- Task instructions -
Write out all of the data exactly as it appears.
□ □ □ □ □
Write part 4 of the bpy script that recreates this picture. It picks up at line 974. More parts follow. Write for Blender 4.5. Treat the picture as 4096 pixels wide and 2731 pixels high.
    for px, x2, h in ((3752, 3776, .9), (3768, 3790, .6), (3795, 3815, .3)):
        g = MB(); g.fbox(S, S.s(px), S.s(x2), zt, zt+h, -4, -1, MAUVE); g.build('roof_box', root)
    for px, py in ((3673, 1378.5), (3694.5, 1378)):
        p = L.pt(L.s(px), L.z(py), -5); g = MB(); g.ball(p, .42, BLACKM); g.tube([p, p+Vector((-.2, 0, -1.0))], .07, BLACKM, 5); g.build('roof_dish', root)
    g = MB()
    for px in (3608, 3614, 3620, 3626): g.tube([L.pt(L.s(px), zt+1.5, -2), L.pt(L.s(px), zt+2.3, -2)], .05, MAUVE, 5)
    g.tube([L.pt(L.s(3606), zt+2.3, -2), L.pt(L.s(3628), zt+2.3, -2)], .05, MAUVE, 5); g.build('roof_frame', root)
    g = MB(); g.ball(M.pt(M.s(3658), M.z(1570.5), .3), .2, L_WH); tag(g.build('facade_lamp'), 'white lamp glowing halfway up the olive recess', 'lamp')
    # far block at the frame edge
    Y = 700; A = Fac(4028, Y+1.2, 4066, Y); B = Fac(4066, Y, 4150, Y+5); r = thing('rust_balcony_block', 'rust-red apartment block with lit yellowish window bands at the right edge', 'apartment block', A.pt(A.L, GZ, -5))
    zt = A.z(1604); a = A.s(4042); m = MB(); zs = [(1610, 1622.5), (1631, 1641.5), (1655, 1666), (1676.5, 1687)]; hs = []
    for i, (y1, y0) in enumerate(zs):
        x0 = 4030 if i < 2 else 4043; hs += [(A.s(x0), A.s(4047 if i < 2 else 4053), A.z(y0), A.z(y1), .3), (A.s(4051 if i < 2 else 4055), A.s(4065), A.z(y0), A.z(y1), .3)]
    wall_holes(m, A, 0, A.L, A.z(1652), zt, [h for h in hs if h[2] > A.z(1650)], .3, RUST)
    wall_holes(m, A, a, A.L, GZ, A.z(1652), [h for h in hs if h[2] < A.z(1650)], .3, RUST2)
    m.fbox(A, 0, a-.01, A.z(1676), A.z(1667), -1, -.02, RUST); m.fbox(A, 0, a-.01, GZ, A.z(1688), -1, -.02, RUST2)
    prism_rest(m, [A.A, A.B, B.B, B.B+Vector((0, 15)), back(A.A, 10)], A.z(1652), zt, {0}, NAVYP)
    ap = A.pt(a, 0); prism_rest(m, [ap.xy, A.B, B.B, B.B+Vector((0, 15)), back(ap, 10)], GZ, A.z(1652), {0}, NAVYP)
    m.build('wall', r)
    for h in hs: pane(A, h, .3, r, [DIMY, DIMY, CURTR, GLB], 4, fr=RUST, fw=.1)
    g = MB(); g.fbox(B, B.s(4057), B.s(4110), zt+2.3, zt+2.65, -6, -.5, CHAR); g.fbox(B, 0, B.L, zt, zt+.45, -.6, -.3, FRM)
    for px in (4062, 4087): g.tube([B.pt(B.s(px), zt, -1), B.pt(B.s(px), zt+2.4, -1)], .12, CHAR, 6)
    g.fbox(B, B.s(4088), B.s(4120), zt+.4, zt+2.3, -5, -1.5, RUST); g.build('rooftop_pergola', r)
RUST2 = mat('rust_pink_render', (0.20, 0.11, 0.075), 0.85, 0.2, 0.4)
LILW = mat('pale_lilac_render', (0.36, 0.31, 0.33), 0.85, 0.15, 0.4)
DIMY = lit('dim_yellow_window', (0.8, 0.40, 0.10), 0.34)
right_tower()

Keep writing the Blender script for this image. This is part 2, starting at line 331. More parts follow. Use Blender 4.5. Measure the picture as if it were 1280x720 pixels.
□ □ □ □ □
- Response to the exercise -
Write part 4 of the bpy script that recreates this picture. It picks up at line 974. More parts follow. Write for Blender 4.5. Treat the picture as 4096 pixels wide and 2731 pixels high.
    for px, x2, h in ((3752, 3776, .9), (3768, 3790, .6), (3795, 3815, .3)):
        g = MB(); g.fbox(S, S.s(px), S.s(x2), zt, zt+h, -4, -1, MAUVE); g.build('roof_box', root)
    for px, py in ((3673, 1378.5), (3694.5, 1378)):
        p = L.pt(L.s(px), L.z(py), -5); g = MB(); g.ball(p, .42, BLACKM); g.tube([p, p+Vector((-.2, 0, -1.0))], .07, BLACKM, 5); g.build('roof_dish', root)
    g = MB()
    for px in (3608, 3614, 3620, 3626): g.tube([L.pt(L.s(px), zt+1.5, -2), L.pt(L.s(px), zt+2.3, -2)], .05, MAUVE, 5)
    g.tube([L.pt(L.s(3606), zt+2.3, -2), L.pt(L.s(3628), zt+2.3, -2)], .05, MAUVE, 5); g.build('roof_frame', root)
    g = MB(); g.ball(M.pt(M.s(3658), M.z(1570.5), .3), .2, L_WH); tag(g.build('facade_lamp'), 'white lamp glowing halfway up the olive recess', 'lamp')
    # far block at the frame edge
    Y = 700; A = Fac(4028, Y+1.2, 4066, Y); B = Fac(4066, Y, 4150, Y+5); r = thing('rust_balcony_block', 'rust-red apartment block with lit yellowish window bands at the right edge', 'apartment block', A.pt(A.L, GZ, -5))
    zt = A.z(1604); a = A.s(4042); m = MB(); zs = [(1610, 1622.5), (1631, 1641.5), (1655, 1666), (1676.5, 1687)]; hs = []
    for i, (y1, y0) in enumerate(zs):
        x0 = 4030 if i < 2 else 4043; hs += [(A.s(x0), A.s(4047 if i < 2 else 4053), A.z(y0), A.z(y1), .3), (A.s(4051 if i < 2 else 4055), A.s(4065), A.z(y0), A.z(y1), .3)]
    wall_holes(m, A, 0, A.L, A.z(1652), zt, [h for h in hs if h[2] > A.z(1650)], .3, RUST)
    wall_holes(m, A, a, A.L, GZ, A.z(1652), [h for h in hs if h[2] < A.z(1650)], .3, RUST2)
    m.fbox(A, 0, a-.01, A.z(1676), A.z(1667), -1, -.02, RUST); m.fbox(A, 0, a-.01, GZ, A.z(1688), -1, -.02, RUST2)
    prism_rest(m, [A.A, A.B, B.B, B.B+Vector((0, 15)), back(A.A, 10)], A.z(1652), zt, {0}, NAVYP)
    ap = A.pt(a, 0); prism_rest(m, [ap.xy, A.B, B.B, B.B+Vector((0, 15)), back(ap, 10)], GZ, A.z(1652), {0}, NAVYP)
    m.build('wall', r)
    for h in hs: pane(A, h, .3, r, [DIMY, DIMY, CURTR, GLB], 4, fr=RUST, fw=.1)
    g = MB(); g.fbox(B, B.s(4057), B.s(4110), zt+2.3, zt+2.65, -6, -.5, CHAR); g.fbox(B, 0, B.L, zt, zt+.45, -.6, -.3, FRM)
    for px in (4062, 4087): g.tube([B.pt(B.s(px), zt, -1), B.pt(B.s(px), zt+2.4, -1)], .12, CHAR, 6)
    g.fbox(B, B.s(4088), B.s(4120), zt+.4, zt+2.3, -5, -1.5, RUST); g.build('rooftop_pergola', r)
RUST2 = mat('rust_pink_render', (0.20, 0.11, 0.075), 0.85, 0.2, 0.4)
LILW = mat('pale_lilac_render', (0.36, 0.31, 0.33), 0.85, 0.15, 0.4)
DIMY = lit('dim_yellow_window', (0.8, 0.40, 0.10), 0.34)
right_tower()

Keep writing the Blender script for this image. This is part 2, starting at line 331. More parts follow. Use Blender 4.5. Measure the picture as if it were 1280x720 pixels.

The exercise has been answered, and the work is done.